13/09/98

Delacroix: The Late Work, Philadelphia Museum of Art

Delacroix: The Late Work
Philadelphia Museum of Art
September 15, 1998 - January 3, 1999

In celebration of the 200th anniversary of the artist's birth, the Philadelphia Museum of Art presents Delacroix: The Late Work, an exhibition exploring the final years of the great French painter Eugène Delacroix (1798-1863). Some 70 paintings and 40 works on paper by one of the most important artists of the 19th century, lent by museums and private collections throughout Europe and the Americas, are arranged by theme in six categories—animals, allegory and mythology, flowers and landscapes, literary illustrations, scenes of North Africa, and religion—that reveal the artist's immense achievement during the last 15 years of his life. 

Delacroix: The Late Work sheds new light on this monumental figure in the history of art, whom the renowned French poet Charles Baudelaire described in 1845 as "the most original painter of ancient or modern times." Considered the last "Old Master," Delacroix consciously placed himself in the painterly tradition of Veronese, Titian, Rubens, and Rembrandt, yet he was also the driving force in the French Romantic Movement, a radical new approach to art developed in Paris in the early decades of the 1800s. Delacroix formed the link between the traditions of the past and the modern movements, ultimately having a profound influence upon the Impressionists, particularly Renoir and Cézanne, as well as such 20th-century masters as Picasso and Matisse. Cézanne said that Delacroix had "the greatest palette of France, and no one beneath our skies possessed to a greater extent the vibration of color. We all paint through him."
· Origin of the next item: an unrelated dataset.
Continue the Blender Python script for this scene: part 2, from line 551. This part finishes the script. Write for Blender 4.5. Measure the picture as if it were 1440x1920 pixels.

Eugène Delacroix was a remarkably prolific artist, creating in his lifetime over 850 paintings and more than 2000 watercolors and drawings. This exhibition focuses on the works of the mature artist, from the year 1848 to his death in 1863 at the age of 65. These last years of his life were a time of profound reflection for Delacroix, steeped in nostalgia and swept by deep, erotically charged, emotions. Among the great admirers of Delacroix's talent was the American novelist Henry James, who in 1872 remarked that the painter's "imaginative impulse begins where that of most painters ends."

The exhibition features a selection of Eugène Delacroix's late representations of North Africa, a place where the artist had spent several months in 1832. It was a visit that would have a profound effect on the light, color, and imagery of his painting for the rest of his life. These subjects, reconsidered some 30 years after his actual experience, are a vivid testimony to his love of North Africa and its hold on his imagination. Delacroix will conclude with an exploration of the artist's representations of religious subjects. It is one of the great paradoxes of modern art history that Delacroix, a worldly Parisian who confessed skepticism of any organized religion, should be the greatest religious painter of the 19th century. This exhibition presents a unique opportunity to examine the range and power Delacroix's biblical subjects, such as The Good Samaritan (c. 1850; Waterhouse Collection), which were executed with a deep awareness of similar works by such masters as Rembrandt, Rubens, Titian, and Veronese, as well as the sequence of closely related compositions of Christ on the Sea of Galilee that also look forward to Monet's famous series paintings.

Delacroix: The Late Work presents paintings and works on paper that are multi-faceted and introspective, suffused by an increasingly complex and passionate use of color as well as a renewed spiritual intensity. Soon after the artist's death, Théophile Silvestre spoke to these same qualities in the final years of the artist's life: "Delacroix died, almost smiling...a painter of great genius, who had the sun in his head and storms in his heart, who for forty years played the entire keyboard of human emotion, and whose grandiose, terrible, and delicate brushes passed from saints to warriors, from warriors to lovers, from lovers to tigers and from tigers to flowers."

The exhibition is accompanied by a fully illustrated, 350-page catalogue, with essays on subjects including Delacroix's technique, how the artist was viewed by his contemporaries, and issues of continuity and variation in his work.

The exhibition has been organized by the Philadelphia Museum of Art in conjunction with the Réunion des Musées Nationaux in Paris. The curators of the exhibition are Joseph J. Rishel, Senior Curator of European Painting at the Philadelphia Museum of Art; Arlette Sérullaz, Curator of Prints at the Musée du Louvre and Director of the Musée Delacroix; and Vincente Pomarède, Chief Curator of Paintings at the Musée du Louvre. The Philadelphia Museum of Art is the exhibition's only venue in North America.